Enam jam bersamanya hari itu,
aku berusaha menanam jejak dihatinya, akan tetapi meninggalkan jejak dihatinya
seperti meninggalkan jejak di pantai yang seketika itu juga hilang disapu
ombak. Mungkin dia sudah lupa tentang mantel yang kuberikan padanya saat hujan menusukkan hawa dingin di tubuhnya,
juga tentang cahaya di atas cahaya. Tapi sudahlah, aku juga tidak
memaksanya untuk mengingat semua itu,
apalagi mengenangnya. Biarlah aku saja yang mengingat sinar matanya saat kami
makan bersama di kedai sederhana, biarlah aku saja yang mengingat senyum
terbaiknya yang kulihat saat aku memujinya, dan biarlah aku saja yang mengingat
saat dia menunduk takzim dan menempelkan dahinya di tanganku layaknya salam
takzim seorang isteri pada suaminya, lalu mengucapkan sampai jumpa meskipun tak ada jaminan akan berjumpa lagi dan meninggalkan sebuah pesan "hati-hati sampai di rumah".
Enam jam bersamanya,
setidaknya membubuhkan banyak kenangan. Singkat memang, namun berkesan bagiku
walau mungkin tidak baginya. Setidaknya selama enam jam itu aku pernah berada
sangat dekat dengannya, bercerita sepanjang jalan pulang menuju rumahnya hingga
kami tersesat di jalan yang tak seharusnya dilalui.

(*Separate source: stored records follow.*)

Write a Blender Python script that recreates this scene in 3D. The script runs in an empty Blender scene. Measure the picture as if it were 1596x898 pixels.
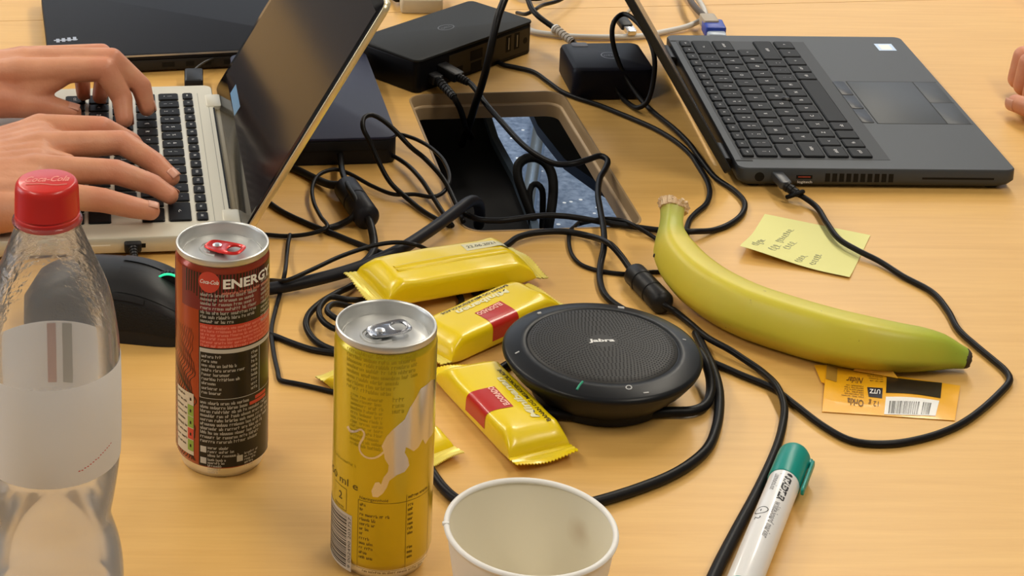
import bpy, bmesh, math, random
from mathutils import Vector, Matrix
R_ = math.radians
sc = bpy.context.scene
COL = sc.collection
random.seed(7)

# ------------------------------------------------------------------ camera
# the photograph is a crop out of a wider phone picture: long lens shift, gentle downward pitch
F_PX, PITCH, ROLL, CAM_H = 3075.46, R_(13.98), R_(0.51), 625.39
SHX, SHY = -363.5, -719.51                      # principal point offset from the picture centre, px
FW = Vector((0, math.cos(PITCH), -math.sin(PITCH)))
UP = Vector((0, math.sin(PITCH), math.cos(PITCH)))
RT = Vector((1, 0, 0))
CR = RT*math.cos(ROLL) + UP*math.sin(ROLL)
CU = -RT*math.sin(ROLL) + UP*math.cos(ROLL)
cam_d = bpy.data.cameras.new('camera'); cam = bpy.data.objects.new('camera', cam_d); COL.objects.link(cam)
cam.matrix_world = Matrix(((CR.x, CU.x, -FW.x, 0), (CR.y, CU.y, -FW.y, 0), (CR.z, CU.z, -FW.z, CAM_H*.001), (0, 0, 0, 1)))
cam_d.sensor_width = 36; cam_d.sensor_fit = 'HORIZONTAL'
cam_d.lens = F_PX/1596*36
cam_d.shift_x = -SHX/1596; cam_d.shift_y = SHY/1596
cam_d.clip_start = .05; cam_d.clip_end = 50
sc.camera = cam

# ------------------------------------------------------------------ light
sc.view_settings.view_transform = 'Standard'; sc.view_settings.look = 'None'
sc.view_settings.gamma = 1; sc.view_settings.exposure = -0.48
sc.view_settings.use_curve_mapping = False
world = bpy.data.worlds.new('sky'); sc.world = world; world.use_nodes = True
bg = world.node_tree.nodes['Background']; bg.inputs[0].default_value = (.75, .85, 1, 1); bg.inputs[1].default_value = .8

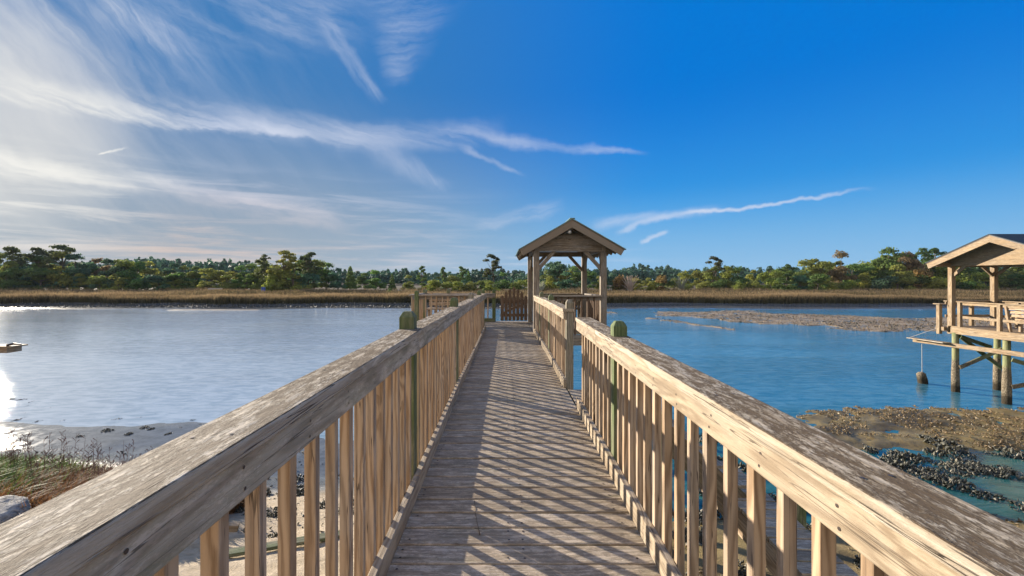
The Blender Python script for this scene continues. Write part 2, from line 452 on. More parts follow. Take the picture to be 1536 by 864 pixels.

Setidaknya walaupun tak
terulang lagi, aku pernah membawanya pergi bersama Jupiter tuaku dan tentu tidak
semua orang berkesempatan bisa pergi bersamanya. Setidaknya enam jam bersamanya
membuatku mengerti tentang indahnya berbagi, karena darinya lah aku diajarkan
berbagi kepada yatim piatu maupun fakir miskin saat aku mengantarnya mendatangi
panti asuhan.
terimakasih karena kau pernah
menerima tawaran pergi denganku, menaiki Jupiter tuaku, terimakasih karena telah
mengukir sejarah bersamaku, sejarah yang hanya butuh waktu enam jam untuk
digoreskan. Doakan aku, semoga secepatnya menemukan pengganti yang akan mengisi
jok belakang motorku jika memang kau tak bersedia lagi mengisinya. Doakan agar
aku tak semudah itu melupakanmu. Doaku, semoga kau tak menyisakan benci yang kau alamatkan padaku.
Di hari lain andai ada
kesempatan lagi mengajakmu pergi, aku akan mencoba menjadi sosok yang paling
menyenangkan untukmu. Tapi…., ah sudahlah.